No se puede hacer referencia a los inicios de este arte sin mencionar al bailarín, coreógrafo y maestro francés Marius Petipa, ya que, además de implantar conceptos como pas de deux y adagio, dejó un legado que se conserva hasta nuestros días. Tomando en cuenta que Petipa consideraba a la mujer como el personaje principal en sus producciones, vale resaltar que algunos de sus espectáculos famosos son precisamente los que produjo en colaboración con el compositor Piotr Ilich Tchaikovsky — La Bella Durmiente, El Cascanueces y El Lago de los Cisnes —; sus coreografías para Giselle y Don Quijote; sus reconstrucciones de La Sílfide y Coppélia; entre otros.
La danza clásica rusa empezó a influir en Europa, Estados Unidos y Asia a causa del famoso empresario Serguéi Diáguilev, dado que el mundo conoció los tesoros de la cultura soviética gracias a su organización de giras por París y capitales europeas y americanas. Como fue la mano derecha del director del Ballet Imperial, Petipa, no pudo obviar que entre los bailarines jóvenes había una cierta reacción contra sus tradiciones; entonces tuvo la idea de combinar tres factores renovadores: música, diseño y baile, con la inclusión de artistas como Michel Fokine, George Balanchine y Anna Pávlova, junto con diversos compositores y pintores que enriquecerían la puesta en escena de los ballets.
Al igual que Diáguilev, Michel Fokine aseguraba que la síntesis del arte — música, danza, escenografía y trajes — creaba la unidad estilística del espectáculo, debido a que, para él, la inspiración coreográfica dependía de la calidad de la música. Asimismo, Fokine hizo del cuerpo de baile un factor de igual importancia que el resto de los participantes en el escenario.
Al llegar al ballet neoclásico, es necesario referirse al maestro George Balanchine, quien añadió dinamismo a la tradición conservadora de Petipa y aseguró que el baile es un factor autosuficiente que no precisa decorados para ser impactante – en contraposición al pensamiento de Diáguilev y de Fokine —. De hecho, hoy por hoy, el New York City Ballet y la Escuela de Ballet Americano se basan en la estética de los ballets de Balanchine, cuya herencia es de más de 400 obras, por lo que su influencia no puede ser sobrevalorada.

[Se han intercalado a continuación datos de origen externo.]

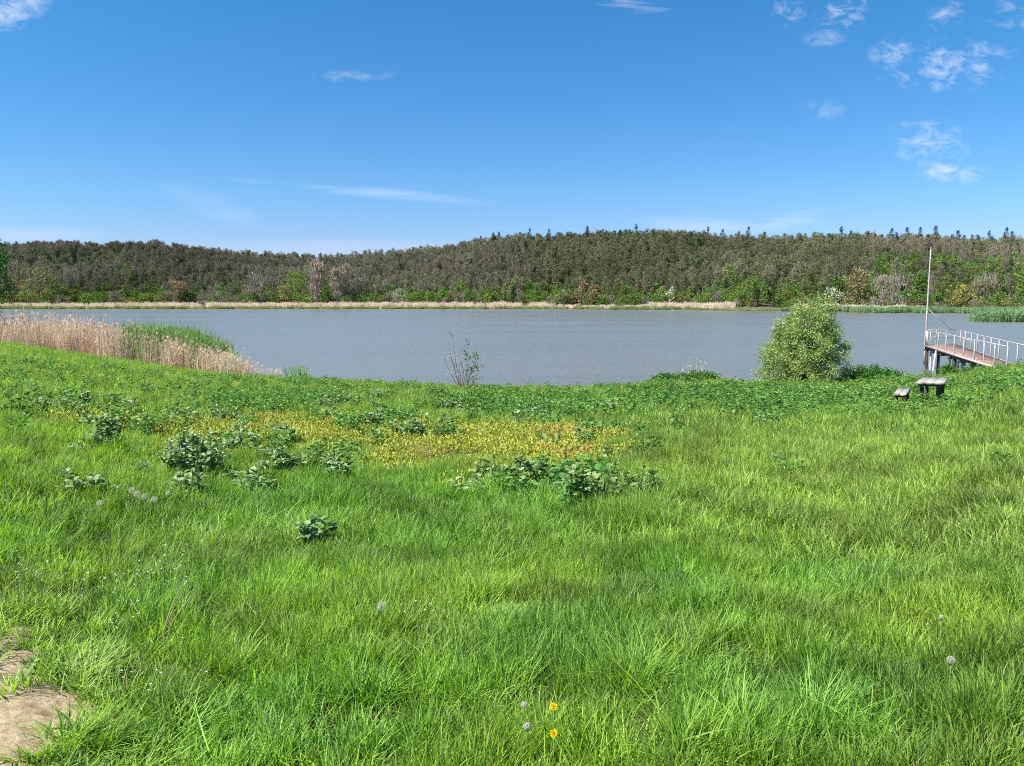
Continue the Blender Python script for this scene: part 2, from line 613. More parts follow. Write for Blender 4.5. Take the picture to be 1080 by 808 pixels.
# lake: turbid grey water with small wind ripples
m, t, out = new_mat('lake_water')
tcn = N(t, 'ShaderNodeTexCoord')
mp = N(t, 'ShaderNodeMapping')
mp.inputs['Scale'].default_value = (.35, 1.0, 1)
mp.inputs['Rotation'].default_value = (0, 0, .12)
L(t, tcn.outputs['Object'], mp.inputs[0])
n1 = N(t, 'ShaderNodeTexNoise')
n1.inputs['Scale'].default_value = 1.6
n1.inputs['Detail'].default_value = 5
n1.inputs['Roughness'].default_value = .6
L(t, mp.outputs[0], n1.inputs['Vector'])
n2 = N(t, 'ShaderNodeTexNoise')
n2.inputs['Scale'].default_value = .035
n2.inputs['Detail'].default_value = 4
L(t, mp.outputs[0], n2.inputs['Vector'])
bp = N(t, 'ShaderNodeBump')
bp.inputs['Strength'].default_value = 1.0
L(t, mth(t, 'MULTIPLY_ADD', mth(t, 'SUBTRACT', n2.outputs[0], .35), 0.12, .05), bp.inputs['Distance'])
L(t, n1.outputs[0], bp.inputs['Height'])
p = N(t, 'ShaderNodeBsdfPrincipled')
p.inputs['Base Color'].default_value = (.14, .14, .12, 1)
p.inputs['Roughness'].default_value = .22
p.inputs['IOR'].default_value = 1.33
mp2 = N(t, 'ShaderNodeMapping')
mp2.inputs['Scale'].default_value = (.012, .10, 1)
mp2.inputs['Rotation'].default_value = (0, 0, -.05)
L(t, tcn.outputs['Object'], mp2.inputs[0])
n3 = N(t, 'ShaderNodeTexNoise')
n3.inputs['Scale'].default_value = 1.0
n3.inputs['Detail'].default_value = 5
n3.inputs['Distortion'].default_value = .6
L(t, mp2.outputs[0], n3.inputs['Vector'])
L(t, mth(t, 'MULTIPLY_ADD', mth(t, 'SUBTRACT', n3.outputs[0], .35, clamp=True), .35, .17), p.inputs['Roughness'])
L(t, bp.outputs[0], p.inputs['Normal'])
L(t, p.outputs[0], out.inputs[0])
WMAT = m
xs = np.linspace(-900, 900, 40)
ys_ = np.linspace(10, 640, 40)
X, Y = np.meshgrid(xs, ys_, indexing='ij')
i, j = np.meshgrid(np.arange(39), np.arange(39), indexing='ij')
tag(link('lake', make_mesh('lake', np.stack([X, Y, np.full_like(X, WATER)], -1), np.stack([i * 40 + j, (i + 1) * 40 + j, (i + 1) * 40 + j + 1, i * 40 + j + 1], -1), WMAT)), kind='structure')


# ------------------------------------------------------------------ scattering (only for what nobody could count)
def scatter(name, protos, P, rot, scl, idx, tint, label, cat):
    """one object that scatters small unlinked meshes on its own points"""
    col = bpy.data.collections.new(name + '_sources')
    for k, me in enumerate(protos):
        ob = bpy.data.objects.new('%s_source_%03d' % (name, k), me)
        col.objects.link(ob)
    n = len(P)
    me = bpy.data.meshes.new(name)
    me.vertices.add(n)
    me.vertices.foreach_set('co', np.asarray(P, np.float32).ravel())
    for k, typ, arr, key in (('rot', 'FLOAT_VECTOR', rot, 'vector'), ('scl', 'FLOAT_VECTOR', scl, 'vector'), ('idx', 'INT', idx, 'value'), ('tint', 'FLOAT_COLOR', tint, 'color')):
        a = me.attributes.new(k, typ, 'POINT')
        arr = np.asarray(arr)
        if k == 'tint':
            arr = np.concatenate([arr, np.ones((n, 1))], 1)
        a.data.foreach_set(key, arr.astype(np.int32 if typ == 'INT' else np.float32).ravel())
    me.update()
    o = link(name, me)
    g = bpy.data.node_groups.new(name + '_nodes', 'GeometryNodeTree')
    g.interface.new_socket('Geometry', in_out='INPUT', socket_type='NodeSocketGeometry')
    g.interface.new_socket('Geometry', in_out='OUTPUT', socket_type='NodeSocketGeometry')
    gi, go = g.nodes.new('NodeGroupInput'), g.nodes.new('NodeGroupOutput')
    ip = g.nodes.new('GeometryNodeInstanceOnPoints')
    ci = g.nodes.new('GeometryNodeCollectionInfo')
    ci.inputs['Collection'].default_value = col
    ci.inputs['Separate Children'].default_value = True
    ci.inputs['Reset Children'].default_value = True

    def named(nm, dt):
        q = g.nodes.new('GeometryNodeInputNamedAttribute')
        q.data_type = dt
        q.inputs['Name'].default_value = nm
        return q.outputs['Attribute']
    e2r = g.nodes.new('FunctionNodeEulerToRotation')
    g.links.new(named('rot', 'FLOAT_VECTOR'), e2r.inputs[0])
    g.links.new(gi.outputs[0], ip.inputs['Points'])
    g.links.new(ci.outputs[0], ip.inputs['Instance'])
    ip.inputs['Pick Instance'].default_value = True
    g.links.new(named('idx', 'INT'), ip.inputs['Instance Index'])
    g.links.new(e2r.outputs[0], ip.inputs['Rotation'])
    g.links.new(named('scl', 'FLOAT_VECTOR'), ip.inputs['Scale'])
    g.links.new(ip.outputs[0], go.inputs[0])
    md = o.modifiers.new('scatter', 'NODES')
    md.node_group = g
    return tag(o, label, cat, kind='stuff')


def wedge(r0, r1, dens, az0=-.70, az1=.70, rng=RNG):
    """random points of a ring sector with dens(r) per square metre"""
    rs = np.linspace(r0, r1, 200)
    w = dens(rs) * rs * (az1 - az0)
    c = np.concatenate([[0], np.cumsum((w[1:] + w[:-1]) / 2 * np.diff(rs))])
    n = int(c[-1])
    r = np.interp(rng.random(n) * c[-1], c, rs)
    a = az0 + (az1 - az0) * rng.random(n)
    return r * np.sin(a), r * np.cos(a), r


# patches of the meadow, in ground metres: built from where they lie in the photograph
def patch(px, row, wpx, hpx):
    x0, y0, _ = ground_hit(px, row, .12)
    x1, y1, _ = ground_hit(px, row - hpx, .12)
    x2, y2, _ = ground_hit(px, row + hpx, .12)
    return x0, y0, wpx / FPX * y0, max((y1 - y2) / 2, .2)


def inside(x, y, lst, soft=.35, nz=.5, seed=2):
    v = np.zeros_like(x)
    wob = (fnoise(x, y, 1.3, seed) - .5) * 2 * nz
    for cx, cy, rx, ry in lst:
        d = np.hypot((x - cx) / rx, (y - cy) / ry) + wob
        v = np.maximum(v, 1 - sstep(1 - soft, 1 + soft, d))
    return v


YELLOW = [patch(*q) for q in ((262, 450, 62, 16), (108, 440, 28, 7), (545, 466, 90, 20), (440, 478, 46, 13), (610, 462, 30, 10), (470, 452, 60, 9), (300, 452, 40, 9), (342, 448, 40, 8), (215, 462, 22, 6), (170, 450, 44, 7), (350, 462, 50, 8))]
LEAFY = [patch(*q) for q in ((720, 418, 130, 13), (860, 418, 130, 12), (600, 426, 110, 12), (980, 430, 60, 8), (520, 425, 60, 10), (300, 425, 60, 10), (180, 440, 60, 10), (410, 447, 45, 12),
                             (1000, 412, 90, 10), (580, 505, 55, 14), (320, 480, 50, 9), (90, 425, 60, 8), (240, 470, 50, 8), (440, 455, 40, 8), (690, 450, 60, 6), (150, 455, 40, 7))]
BARE = [patch(*q) for q in ((38, 712, 66, 22), (8, 765, 46, 60), (0, 680, 20, 40), (-10, 800, 60, 60), (-4, 655, 26, 26))] + [(-2.62, 3.05, 1.05, .62), (-2.2, 2.1, .7, .5), (-3.6, 3.2, 1.2, 1.2)]
NEARBARE = [(a, b, c + .35, d + .35) for a, b, c, d in BARE]
SMALL_BARE = [(-.78, 2.62, .10, .12)]
PALE = [patch(*q) for q in ((880, 500, 200, 60), (760, 470, 160, 40), (1000, 470, 120, 50), (60, 620, 90, 60), (100, 700, 80, 40), (500, 620, 120, 30), (230, 560, 60, 30))]
DEEP = [patch(*q) for q in ((330, 520, 130, 30), (540, 520, 110, 30), (700, 600, 60, 30), (590, 660, 80, 30), (880, 600, 60, 20), (440, 560, 80, 25), (160, 620, 60, 40), (880, 720, 140, 40), (300, 740, 120, 40))]

# ------------------------------------------------------------------ grass
rg = np.random.default_rng(5)
G_PROTO = []


def add_tuft(n, rad, h, hsd, w, lean, curl, seg, straw=0, flop=.15):
    V, Q, var = blades(n, rad, h, hsd, w, lean, curl, rg, seg, flop=flop)
    mi = np.zeros(len(Q), int)
    if straw:
        V2, Q2, v2 = blades(straw, rad, h * 1.05, hsd, w * .42, lean * .7, curl * .5, rg, seg)
        Q = np.concatenate([Q, Q2 + len(V)])
        mi = np.concatenate([mi, np.ones(len(Q2), int)])
        V = np.concatenate([V, V2])
        var = np.concatenate([var, v2])
    G_PROTO.append(make_mesh('tuft', V, Q, [M['grass'], M['straw']], {'var': ('FLOAT', var)}, mi))


NEAR, MID, FAR = 8, 8, 8
for k in range(NEAR):
    add_tuft(80, .10, .135, .04, .0060, .12, .26, 4, straw=2 if k % 2 else 0, flop=.12)
for k in range(MID):
    add_tuft(72, .14, .145, .05, .0088, .20, .34, 4, straw=2 if k % 2 == 0 else 0, flop=.15)
for k in range(FAR):
    add_tuft(68, .24, .18, .06, .015, .20, .34, 3, straw=5 if k % 2 == 0 else 2)

for k in range(5):                       # tussocks whose blades spread out from one root
    V, Q, var = blades(230, .09, .165, .04, .0058, .45, .38, rg, 4, splay=.7, flop=.2)
    G_PROTO.append(make_mesh('tuft', V, Q, [M['grass'], M['straw']], {'var': ('FLOAT', var)}, np.zeros(len(Q), int)))
parts = []
tx, ty, tr_ = wedge(2.2, 14, lambda r: 1.5 + 0 * r, rng=rg)
parts.append(np.stack([tx, ty, tr_, NEAR + MID + FAR + rg.integers(0, 5, len(tx))], 1))
hx, hy, _ = ground_hit(78, 772, .08)
for k in range(4):
    parts.append(np.array([[hx + rg.normal(0, .06), hy + rg.normal(0, .06), 3.0, NEAR + MID + FAR + k % 5]]))
TUSS = NEAR + MID + FAR
for (r0, r1, d, off, am) in ((1.0, 6.5, lambda r: 95 + 0 * r, 0, 1.3), (6.5, 15, lambda r: 42 + 0 * r, NEAR, .98), (15, 62, lambda r: 17 * (15 / r) ** .35, NEAR + MID, .76)):
    x, y, r = wedge(r0, r1, d, -am, am, rng=rg)
    parts.append(np.stack([x, y, r, off + rg.integers(0, 8, len(x))], 1))
G = np.concatenate(parts)
x, y, r = G[:, 0], G[:, 1], G[:, 2]
u = x / y
keep = (y < crest_y(u) + 1.6)
keep &= rg.random(len(x)) > inside(x, y, BARE, .4, .5) * .975
keep &= rg.random(len(x)) > inside(x, y, SMALL_BARE, .3, .3) * .9
keep |= (G[:, 3] >= TUSS) & (r == 3.0)
keep &= rg.random(len(x)) > inside(x, y, YELLOW, .5, .6) * .45
keep &= rg.random(len(x)) > inside(x, y, LEAFY) * .5
G, x, y, r = G[keep], x[keep], y[keep], r[keep]
n = len(x)
clump = fnoise(x, y, .34, 21, 2)
big = fnoise(x, y, 3.5, 25, 3)
hh = .40 + 1.14 * clump + .18 * (big - .5) + rg.normal(0, .10, n)
hh *= 1 - .55 * inside(x, y, YELLOW) - .25 * inside(x, y, LEAFY)
hh *= 1 + .15 * sstep(3, 9, r) * (1 - sstep(14, 22, r))
hh *= 1 - .55 * inside(x, y, NEARBARE, .5, .3)
hh *= 1 - .5 * np.exp(-((x - 11.3) ** 2 + (y - 21.3) ** 2) / 2.2)
hh = np.clip(hh, .3, 1.5)
la = fnoise(x, y, .7, 31, 2) * 4 * math.pi
tilt = .05 + .22 * sstep(.35, .75, fnoise(x, y, .9, 35, 2))
rot = np.stack([tilt * np.sin(la) + rg.normal(0, .15, n), tilt * np.cos(la) + rg.normal(0, .15, n), rg.random(n) * 6.283], 1)
ws = .9 + .25 * rg.random(n)
scl = np.stack([ws, ws, hh], 1)
lush = np.array([1.0, 1.0, 1.0])
tint = np.ones((n, 3)) * (1 + (fnoise(x, y, .5, 41, 2) - .5) * .9)[:, None] * rg.uniform(.8, 1.2, (n, 1))
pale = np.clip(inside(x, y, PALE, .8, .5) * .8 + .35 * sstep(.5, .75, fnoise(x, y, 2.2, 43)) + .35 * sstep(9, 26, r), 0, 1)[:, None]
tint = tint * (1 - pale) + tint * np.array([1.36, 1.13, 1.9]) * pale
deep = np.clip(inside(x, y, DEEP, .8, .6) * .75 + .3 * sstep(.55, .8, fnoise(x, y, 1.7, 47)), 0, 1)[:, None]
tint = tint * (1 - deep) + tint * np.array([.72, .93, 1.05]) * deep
yel = (sstep(.6, .85, fnoise(x, y, 1.2, 53)) * .4)[:, None]
tint = tint * (1 - yel) + tint * np.array([1.3, 1.12, .7]) * yel
yin = (inside(x, y, YELLOW, .5, .6) * .8)[:, None]
tint = tint * (1 - yin) + np.array([1.9, 1.2, 1.2]) * yin * rg.uniform(.8, 1.2, (n, 1))
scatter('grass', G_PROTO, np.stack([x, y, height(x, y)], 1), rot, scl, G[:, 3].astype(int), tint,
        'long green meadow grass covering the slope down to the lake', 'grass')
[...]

Por otro lado, se encuentra la bailarina rusa Anna Pávlova, reconocida por su interpretación de La Muerte del Cisne – coreografiada para ella por Fokine – y por haberse destacado en Giselle, La Sílfide y Coppélia. A pesar de sus diversas imperfecciones técnicas y de su falta de musicalidad y sentido del ritmo, Pávlova logró ser la artista rusa más reconocida de su época.

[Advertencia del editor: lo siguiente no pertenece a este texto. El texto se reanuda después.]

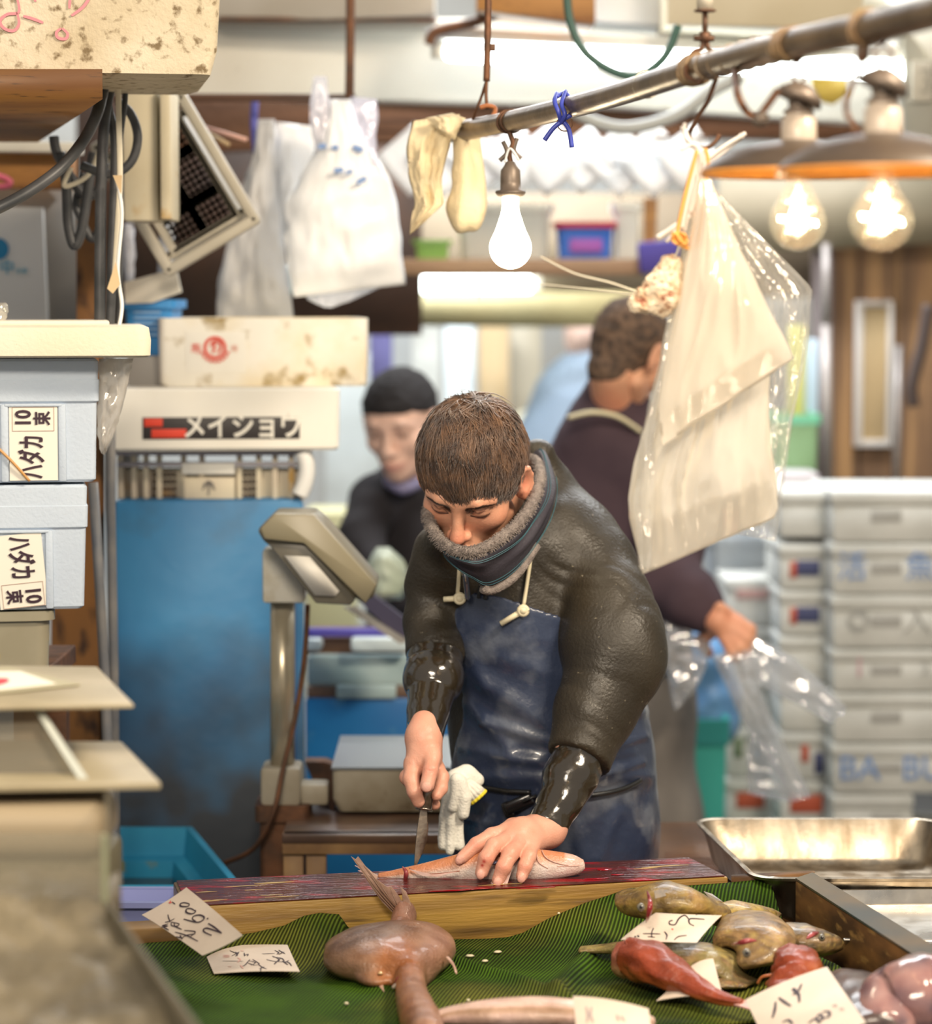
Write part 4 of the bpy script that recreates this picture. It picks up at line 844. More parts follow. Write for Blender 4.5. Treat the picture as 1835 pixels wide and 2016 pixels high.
g = G(); g.box(((a.x+b.x)/2, 4.555, zt-.018), (b.x-a.x, .02, .036), None, .002); g.obj('front_rail', Mr, t, ang=.5)
for x in (a.x+.018, P(622, 1700, 4.55).x, b.x-.02):
    g = G(); g.box((x, 4.57, zt/2-.018), (.034, .03, zt-.036), None, .002); g.obj('leg', Mr, t, ang=.5)
for x in (a.x+.018, b.x-.02): g = G(); g.box((x, 5.03, zt/2-.018), (.034, .03, zt-.036), None, .002); g.obj('leg', Mr, t, ang=.5)


tub('stool', 512, 1588, 600, 1800, 4.68, .1, M['rust'], 'rusty low stand under the scale column foot', 'stand', None, 1.0)

# blue tray with ice water, lavender basin
z = .76; Mtray = mat('cyan_blue_tray', (.03, .30, .48), .35, (.02, .24, .42), 6, col3=(.18, .20, .08), scale3=14, thr3=(.64, .72))
t = thing('fish_tray', 'cyan-blue square tray with dark ice water beside the blue tank', 'tray', (-.62, 4.7, z-.12))
TR = PZ(378, 1627, z); BR = PZ(478, 1745, z); w = Vector((-.42, 0, 0)); TL = TR+w; BL = BR+w
g = G(); rim = .022; dn = Vector((0, 0, -.10))
def q4(ins, zz): 
    ex = Vector((1, 0, 0)); ey = (TR-BR).normalized(); return [p+ex*sx*ins+ey*sy*ins+Vector((0, 0, zz)) for p, sx, sy in ((TL, 1, -1), (BL, 1, 1), (BR, -1, 1), (TR, -1, -1))]
g.loft([q4(.0, -.015), q4(0, 0), q4(.012, 0), q4(.018, -.05), q4(.04, -.055), q4(.045, -.10), q4(0.04, -.12), q4(.016, -.06), q4(0, -.015)], False); g.obj('tray_body', Mtray, t, ang=.5)
g = G(); g.add(q4(.040, -.085), [(0, 1, 2, 3)]); g.obj('water', mat('dark_ice_water', (.015, .02, .025), .08, (.25, .28, .30), 60, lo=.62, hi=.72, bump=.004, bscale=40), t)
st = thing('low_stand', 'low dark stand under the cyan-blue tray', 'stand', (-.6, 4.7, 0)); g = G(); g.box((-.62, 4.72, .315), (.42, .34, .63)); g.obj('stand_body', M['dark'], st)
t = tub('basin', 170, 1778, 345, 1835, 4.02, .10, mat('lavender_plastic', (.24, .27, .52), .4), 'lavender-blue plastic basin left of the cutting board', 'basin', None, .9)

# ================================================================== counter, board, cloth
ZB = .86
A0 = PZ(364, 1786, ZB); B0 = PZ(1434, 1726, ZB); E1 = (B0-A0).normalized(); E2 = Vector((E1.y, -E1.x, 0))    # E2 points to the viewer
LB = (B0-A0).length
def CU(u, w, z): return Vector((A0.x, A0.y, 0))+E1*u+E2*w+Vector((0, 0, z))
RC = Matrix([E1, Vector((-E1.y, E1.x, 0)), Vector((0, 0, 1))]).transposed()
def PV(px, py, w=0.):
    d = ray(px, py); o = Vector((0, 0, CZ)); p0 = CU(0, w, 0); t_ = (p0-o).dot(E2)/d.dot(E2); return o+d*t_
def uw(p): q = Vector(p)-Vector((A0.x, A0.y, 0)); return q.dot(E1), q.dot(E2)
t = thing('display_counter', 'wooden display counter under the cutting board and green cloth', 'counter', CU(.4, .2, 0))
Mcw = mat('wet_yellow_wood', (.30, .17, .045), .45, (.17, .09, .03), 4, stretch=(.4, 1, 7), col3=(.10, .055, .02), scale3=14, thr3=(.58, .72), coat=.3)
g = G(); g.box(CU(.33, .235, .372), (1.16, .66, .744), RC, .01); g.obj('counter_body', mat('dark_wet_wood', (.09, .05, .03), .5), t, ang=.5)
g = G(); g.box(CU(.40, -.065, .763), (.80, .09, .038), RC, .002); g.obj('bearer', bpy.data.materials['dark_wet_wood'], t)
g = G(); g.box(CU(-.02, .0-.03, .805), (.60, .05, .055), RC, .004); g.obj('back_rail', Mcw, t, ang=.5)
z = ZB+.004
rail = [PZ(1566, 1733, z), PZ(1600, 1722, z), PZ(1900, 1905, z), PZ(1900, 1950, z)]
Mfr = mat('worn_brown_frame', (.20, .095, .03), .6, (.07, .035, .015), 5, stretch=(2, 2, 6), col3=(.30, .17, .055), scale3=9, thr3=(.56, .7), spec=.25, detail=10)
g = G(); g.prism(rail, (0, 0, -.10), .003); g.obj('side_rail', Mfr, t, ang=.5)
g = G(); g.prism([p+Vector((0, 0, .0005)) for p in (rail[0], rail[1], rail[2], rail[3])], (0, 0, .003)); g.obj('rail_cap', mat('wet_blue_black_edge', (.055, .065, .07), .25, (.14, .10, .06), 9), t)
g = G(); g.prism([PZ(1440, 1722, z-.006), PZ(1604, 1714, z-.006), PZ(1602, 1722, z-.006), PZ(1440, 1730, z-.006)], (0, 0, -.09)); g.obj('end_rail', Mfr, t, ang=.5)
# cutting board
t = thing('cutting_board', 'thick yellow wooden cutting board stained dark red with wet blood', 'cutting board', CU(.4, -.06, .80))
c4 = [A0, B0, PZ(1362, 1690, ZB), PZ(341, 1736, ZB)]
g = G(); g.prism(c4, (0, 0, -.078), .003); g.obj('board', mat('yellow_board_edge', (.40, .235, .05), .45, (.22, .12, .03), 7, stretch=(.35, 1, 7), col3=(.10, .055, .02), scale3=10, thr3=(.54, .70), coat=.15, bump=.001, bscale=60, bstretch=(.3, 1, 5), detail=10), t, ang=.5)
Mbl = mat('blood_wet_wood', (.11, .014, .012), .10, (.050, .022, .014), 5, stretch=(1, 3, 1), col3=(.30, .004, .010), scale3=12, thr3=(.54, .66), bump=.0035, bscale=55, bstretch=(.5, 2.4, 1), spec=.3)
ctr = sum(c4, Vector())/4
g = G(); N_ = 40
inn = [lerp(p, ctr, .012)+Vector((0, 0, .0006)) for p in c4]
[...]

Después de la Primera Guerra Mundial —1914 a 1918 —, en la mayoría de las danzas, ahora condicionadas por la ideología política soviética, destacaban los saltos altos y los giros bruscos. Una de las profesoras que contribuyó al desarrollo de este estilo fue Agrippina Vagánova: su sistema formó bailarines capaces de interpretar tanto danzas románticas, de tiempos pasados, como espectáculos acordes al momento.
Paralelo a este período post-guerra del siglo XX, en Estados Unidos se estaba desarrollando el baile moderno, pero no era tomado en cuenta por las tradiciones rusas. Los aficionados del ballet se dividieron: aquellos que se mantuvieron fieles a sus bases clásicas y quienes empezaron a buscar una nueva coreografía, para mostrar las necesidades espirituales y las pasiones del ser humano; de esta manera, surgió la danza moderna a manos de Isadora Duncan.
Se debe tomar en cuenta que Rudolf Nuréyev, el gran bailarín ruso, fue uno de los primeros que trató de reconciliar el baile moderno con el clásico: añadió nuevos movimientos discontinuos y bruscos para ampliar sus posibilidades. Además, fue primero Balanchine y después Nuréyev quienes retaron la ideología de Petipa y buscaron reforzar el papel del hombre en la danza.
Este paso del clasicismo al modernismo ha sido fuertemente criticado por conocedores del tema, quienes afirman que la pérdida del tradicionalismo lleva a la muerte del ballet como arte. En contraposición, algunos creen que es necesaria la enseñanza del baile moderno en las escuelas, ya que el sistema del ballet clásico es universal y está en un nivel alto de abstracción, por lo que los nuevos movimientos se unen a él fácilmente.
Más allá de las opiniones a favor y los juicios en contra de esta metamorfosis de la danza, se debe recordar que su verdadero objetivo es constituir un escape para el ser humano; ser un estilo de vida; reflejar una realidad, un sentimiento y una pasión.